◆ **Job**: Omit all pictures. Quote the lines from the one with "Model this scene" through the end of the listing below, exactly as they appear.

◆ **Records for processing**:
____

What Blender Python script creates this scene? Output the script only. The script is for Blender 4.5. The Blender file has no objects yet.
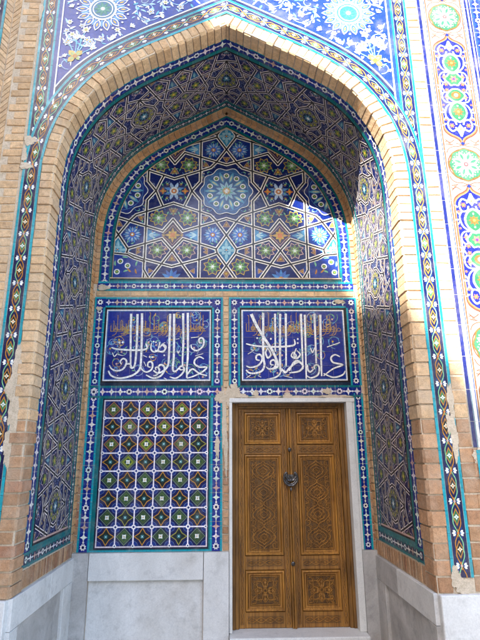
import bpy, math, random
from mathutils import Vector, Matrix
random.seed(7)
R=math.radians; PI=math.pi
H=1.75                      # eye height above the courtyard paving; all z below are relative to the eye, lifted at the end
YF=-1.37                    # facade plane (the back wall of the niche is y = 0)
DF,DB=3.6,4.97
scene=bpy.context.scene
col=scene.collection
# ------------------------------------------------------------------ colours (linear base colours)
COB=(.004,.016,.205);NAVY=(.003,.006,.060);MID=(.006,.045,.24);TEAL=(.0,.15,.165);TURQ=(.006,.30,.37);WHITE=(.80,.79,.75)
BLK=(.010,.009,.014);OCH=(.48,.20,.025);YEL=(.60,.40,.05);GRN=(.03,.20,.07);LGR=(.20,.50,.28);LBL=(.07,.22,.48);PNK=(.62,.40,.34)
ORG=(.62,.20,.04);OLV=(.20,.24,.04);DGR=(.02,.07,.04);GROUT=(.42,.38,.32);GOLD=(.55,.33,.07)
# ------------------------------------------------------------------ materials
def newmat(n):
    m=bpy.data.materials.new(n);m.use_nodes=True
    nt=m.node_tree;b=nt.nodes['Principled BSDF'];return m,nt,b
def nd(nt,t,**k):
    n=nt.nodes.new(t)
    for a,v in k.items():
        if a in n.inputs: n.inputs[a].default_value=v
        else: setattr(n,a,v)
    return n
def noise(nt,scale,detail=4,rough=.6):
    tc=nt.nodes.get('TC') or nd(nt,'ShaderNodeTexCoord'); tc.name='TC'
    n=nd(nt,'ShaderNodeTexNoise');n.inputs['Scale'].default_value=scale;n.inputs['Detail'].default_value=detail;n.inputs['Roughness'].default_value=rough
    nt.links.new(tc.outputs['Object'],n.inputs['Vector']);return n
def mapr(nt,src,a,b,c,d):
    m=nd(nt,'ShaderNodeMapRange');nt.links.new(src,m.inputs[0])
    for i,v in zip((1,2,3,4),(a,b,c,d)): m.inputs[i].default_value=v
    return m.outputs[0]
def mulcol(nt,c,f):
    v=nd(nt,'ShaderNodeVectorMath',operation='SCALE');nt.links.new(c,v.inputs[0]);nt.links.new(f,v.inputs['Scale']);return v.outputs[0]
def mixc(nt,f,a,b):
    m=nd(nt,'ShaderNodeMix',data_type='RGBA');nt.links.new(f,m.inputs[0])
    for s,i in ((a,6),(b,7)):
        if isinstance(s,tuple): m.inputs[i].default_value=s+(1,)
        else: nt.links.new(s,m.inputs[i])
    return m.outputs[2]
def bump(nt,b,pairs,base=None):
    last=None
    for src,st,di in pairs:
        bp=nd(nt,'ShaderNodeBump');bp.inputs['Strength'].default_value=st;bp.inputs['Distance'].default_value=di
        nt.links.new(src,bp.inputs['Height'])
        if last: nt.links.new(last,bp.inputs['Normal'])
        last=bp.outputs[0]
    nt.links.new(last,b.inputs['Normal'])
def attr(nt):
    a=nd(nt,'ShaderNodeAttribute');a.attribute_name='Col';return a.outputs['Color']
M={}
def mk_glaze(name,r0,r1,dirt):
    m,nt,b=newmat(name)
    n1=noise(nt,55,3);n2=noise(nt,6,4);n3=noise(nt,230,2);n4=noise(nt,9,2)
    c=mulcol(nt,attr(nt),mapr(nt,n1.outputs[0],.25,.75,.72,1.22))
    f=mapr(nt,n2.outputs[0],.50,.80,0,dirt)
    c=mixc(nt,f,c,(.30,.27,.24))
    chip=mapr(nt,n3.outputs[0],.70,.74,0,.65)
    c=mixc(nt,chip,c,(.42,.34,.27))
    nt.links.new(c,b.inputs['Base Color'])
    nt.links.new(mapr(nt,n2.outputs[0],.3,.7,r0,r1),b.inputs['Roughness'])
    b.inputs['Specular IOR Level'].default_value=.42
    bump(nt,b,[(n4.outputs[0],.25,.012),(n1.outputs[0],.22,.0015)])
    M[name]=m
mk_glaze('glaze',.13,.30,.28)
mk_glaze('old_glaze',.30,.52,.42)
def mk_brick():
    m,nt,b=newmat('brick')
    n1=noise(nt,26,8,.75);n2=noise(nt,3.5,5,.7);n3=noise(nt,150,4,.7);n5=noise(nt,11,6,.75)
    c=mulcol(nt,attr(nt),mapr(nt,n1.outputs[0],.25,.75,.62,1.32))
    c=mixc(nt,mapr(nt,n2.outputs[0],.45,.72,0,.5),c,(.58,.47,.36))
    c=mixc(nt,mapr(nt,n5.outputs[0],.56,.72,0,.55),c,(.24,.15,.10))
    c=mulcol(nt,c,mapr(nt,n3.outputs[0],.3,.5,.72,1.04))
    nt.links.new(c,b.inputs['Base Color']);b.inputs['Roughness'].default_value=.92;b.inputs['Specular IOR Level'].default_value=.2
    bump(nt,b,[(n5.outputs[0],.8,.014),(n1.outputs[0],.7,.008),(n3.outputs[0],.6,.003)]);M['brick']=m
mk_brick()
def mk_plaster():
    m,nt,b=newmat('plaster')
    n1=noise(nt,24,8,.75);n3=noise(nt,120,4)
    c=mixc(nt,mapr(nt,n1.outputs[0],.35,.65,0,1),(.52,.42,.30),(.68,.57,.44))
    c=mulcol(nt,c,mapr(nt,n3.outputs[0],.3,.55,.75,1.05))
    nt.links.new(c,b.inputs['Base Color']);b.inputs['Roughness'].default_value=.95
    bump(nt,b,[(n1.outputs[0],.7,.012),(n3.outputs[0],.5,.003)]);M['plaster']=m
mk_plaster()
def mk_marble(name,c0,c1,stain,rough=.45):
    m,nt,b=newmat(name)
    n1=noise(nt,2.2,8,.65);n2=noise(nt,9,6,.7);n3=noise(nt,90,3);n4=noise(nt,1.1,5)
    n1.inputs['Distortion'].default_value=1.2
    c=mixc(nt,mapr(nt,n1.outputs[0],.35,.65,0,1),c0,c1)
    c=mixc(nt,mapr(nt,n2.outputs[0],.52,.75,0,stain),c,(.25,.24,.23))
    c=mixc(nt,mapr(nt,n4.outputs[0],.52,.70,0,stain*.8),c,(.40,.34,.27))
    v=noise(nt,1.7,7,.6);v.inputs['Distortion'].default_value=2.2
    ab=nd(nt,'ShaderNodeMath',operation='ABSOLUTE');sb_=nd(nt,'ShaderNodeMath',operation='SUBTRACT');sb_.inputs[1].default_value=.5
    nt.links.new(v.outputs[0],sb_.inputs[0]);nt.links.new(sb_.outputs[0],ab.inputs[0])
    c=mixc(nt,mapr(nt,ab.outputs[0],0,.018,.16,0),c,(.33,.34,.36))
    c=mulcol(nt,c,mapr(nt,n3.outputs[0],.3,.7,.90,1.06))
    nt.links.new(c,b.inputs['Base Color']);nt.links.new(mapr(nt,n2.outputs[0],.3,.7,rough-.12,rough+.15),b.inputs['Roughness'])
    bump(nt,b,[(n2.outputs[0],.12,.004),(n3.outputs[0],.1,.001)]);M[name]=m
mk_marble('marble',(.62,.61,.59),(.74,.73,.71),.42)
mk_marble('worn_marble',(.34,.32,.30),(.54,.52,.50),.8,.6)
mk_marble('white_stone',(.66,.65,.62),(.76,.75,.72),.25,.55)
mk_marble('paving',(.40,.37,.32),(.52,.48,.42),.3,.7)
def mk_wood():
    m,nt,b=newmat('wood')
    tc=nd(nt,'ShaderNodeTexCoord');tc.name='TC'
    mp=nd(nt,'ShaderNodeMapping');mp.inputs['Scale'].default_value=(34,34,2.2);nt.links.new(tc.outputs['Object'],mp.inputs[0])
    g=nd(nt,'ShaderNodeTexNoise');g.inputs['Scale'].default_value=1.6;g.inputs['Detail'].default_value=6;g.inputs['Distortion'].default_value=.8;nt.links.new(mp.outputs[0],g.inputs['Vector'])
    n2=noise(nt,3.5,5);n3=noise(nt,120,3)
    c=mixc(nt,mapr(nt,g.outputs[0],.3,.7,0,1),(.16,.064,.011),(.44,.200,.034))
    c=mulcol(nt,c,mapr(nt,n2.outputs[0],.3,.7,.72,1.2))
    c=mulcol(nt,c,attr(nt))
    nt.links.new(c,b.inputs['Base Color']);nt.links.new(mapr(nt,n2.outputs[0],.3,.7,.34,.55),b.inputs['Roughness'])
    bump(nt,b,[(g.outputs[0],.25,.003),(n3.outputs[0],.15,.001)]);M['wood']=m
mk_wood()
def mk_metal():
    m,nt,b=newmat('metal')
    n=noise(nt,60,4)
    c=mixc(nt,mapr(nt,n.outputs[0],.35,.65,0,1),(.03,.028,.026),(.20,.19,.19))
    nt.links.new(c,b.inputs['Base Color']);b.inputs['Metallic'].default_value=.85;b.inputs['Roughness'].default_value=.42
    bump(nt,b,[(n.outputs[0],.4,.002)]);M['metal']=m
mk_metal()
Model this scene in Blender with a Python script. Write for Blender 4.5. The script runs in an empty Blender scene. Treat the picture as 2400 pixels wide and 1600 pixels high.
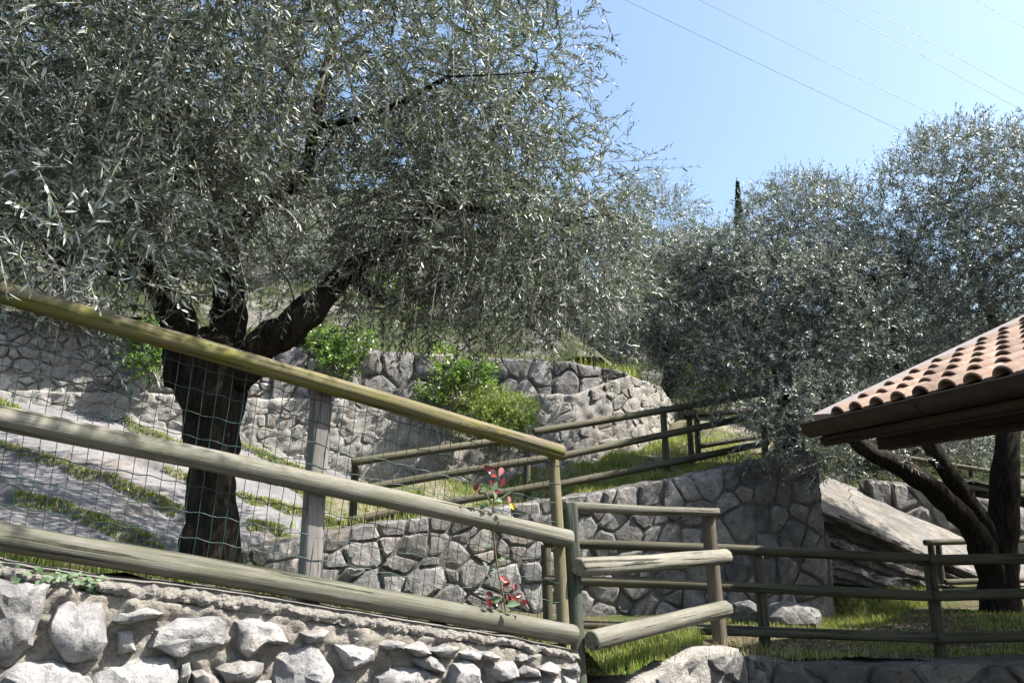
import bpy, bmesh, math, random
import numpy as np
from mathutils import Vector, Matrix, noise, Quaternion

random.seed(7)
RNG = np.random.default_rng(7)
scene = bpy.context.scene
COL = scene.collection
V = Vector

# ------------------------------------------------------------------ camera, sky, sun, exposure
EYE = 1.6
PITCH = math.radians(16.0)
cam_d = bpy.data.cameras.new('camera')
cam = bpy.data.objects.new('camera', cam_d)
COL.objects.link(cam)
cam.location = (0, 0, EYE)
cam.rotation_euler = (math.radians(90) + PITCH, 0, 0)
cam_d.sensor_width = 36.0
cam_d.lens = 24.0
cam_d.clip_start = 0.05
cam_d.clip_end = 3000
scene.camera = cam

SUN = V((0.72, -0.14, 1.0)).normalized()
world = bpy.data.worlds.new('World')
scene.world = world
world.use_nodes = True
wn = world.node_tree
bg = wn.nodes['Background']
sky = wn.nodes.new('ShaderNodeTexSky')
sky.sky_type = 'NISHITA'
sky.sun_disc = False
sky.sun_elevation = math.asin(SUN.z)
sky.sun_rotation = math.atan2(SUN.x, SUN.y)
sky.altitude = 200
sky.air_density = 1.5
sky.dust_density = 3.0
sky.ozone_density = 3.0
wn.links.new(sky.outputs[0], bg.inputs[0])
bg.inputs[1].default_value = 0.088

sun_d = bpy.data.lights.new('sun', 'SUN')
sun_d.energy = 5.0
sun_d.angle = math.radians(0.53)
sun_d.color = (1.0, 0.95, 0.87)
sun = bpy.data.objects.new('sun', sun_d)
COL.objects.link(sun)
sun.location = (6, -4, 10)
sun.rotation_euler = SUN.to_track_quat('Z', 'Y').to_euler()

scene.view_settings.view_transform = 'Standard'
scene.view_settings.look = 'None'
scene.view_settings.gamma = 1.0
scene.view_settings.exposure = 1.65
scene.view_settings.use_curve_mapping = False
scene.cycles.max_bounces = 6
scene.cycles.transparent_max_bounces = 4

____

◆ **Result of the task**:
Model this scene in Blender with a Python script. Write for Blender 4.5. The script runs in an empty Blender scene. Treat the picture as 2400 pixels wide and 1600 pixels high.
import bpy, bmesh, math, random
import numpy as np
from mathutils import Vector, Matrix, noise, Quaternion

random.seed(7)
RNG = np.random.default_rng(7)
scene = bpy.context.scene
COL = scene.collection
V = Vector

# ------------------------------------------------------------------ camera, sky, sun, exposure
EYE = 1.6
PITCH = math.radians(16.0)
cam_d = bpy.data.cameras.new('camera')
cam = bpy.data.objects.new('camera', cam_d)
COL.objects.link(cam)
cam.location = (0, 0, EYE)
cam.rotation_euler = (math.radians(90) + PITCH, 0, 0)
cam_d.sensor_width = 36.0
cam_d.lens = 24.0
cam_d.clip_start = 0.05
cam_d.clip_end = 3000
scene.camera = cam

SUN = V((0.72, -0.14, 1.0)).normalized()
world = bpy.data.worlds.new('World')
scene.world = world
world.use_nodes = True
wn = world.node_tree
bg = wn.nodes['Background']
sky = wn.nodes.new('ShaderNodeTexSky')
sky.sky_type = 'NISHITA'
sky.sun_disc = False
sky.sun_elevation = math.asin(SUN.z)
sky.sun_rotation = math.atan2(SUN.x, SUN.y)
sky.altitude = 200
sky.air_density = 1.5
sky.dust_density = 3.0
sky.ozone_density = 3.0
wn.links.new(sky.outputs[0], bg.inputs[0])
bg.inputs[1].default_value = 0.088

sun_d = bpy.data.lights.new('sun', 'SUN')
sun_d.energy = 5.0
sun_d.angle = math.radians(0.53)
sun_d.color = (1.0, 0.95, 0.87)
sun = bpy.data.objects.new('sun', sun_d)
COL.objects.link(sun)
sun.location = (6, -4, 10)
sun.rotation_euler = SUN.to_track_quat('Z', 'Y').to_euler()

scene.view_settings.view_transform = 'Standard'
scene.view_settings.look = 'None'
scene.view_settings.gamma = 1.0
scene.view_settings.exposure = 1.65
scene.view_settings.use_curve_mapping = False
scene.cycles.max_bounces = 6
scene.cycles.transparent_max_bounces = 4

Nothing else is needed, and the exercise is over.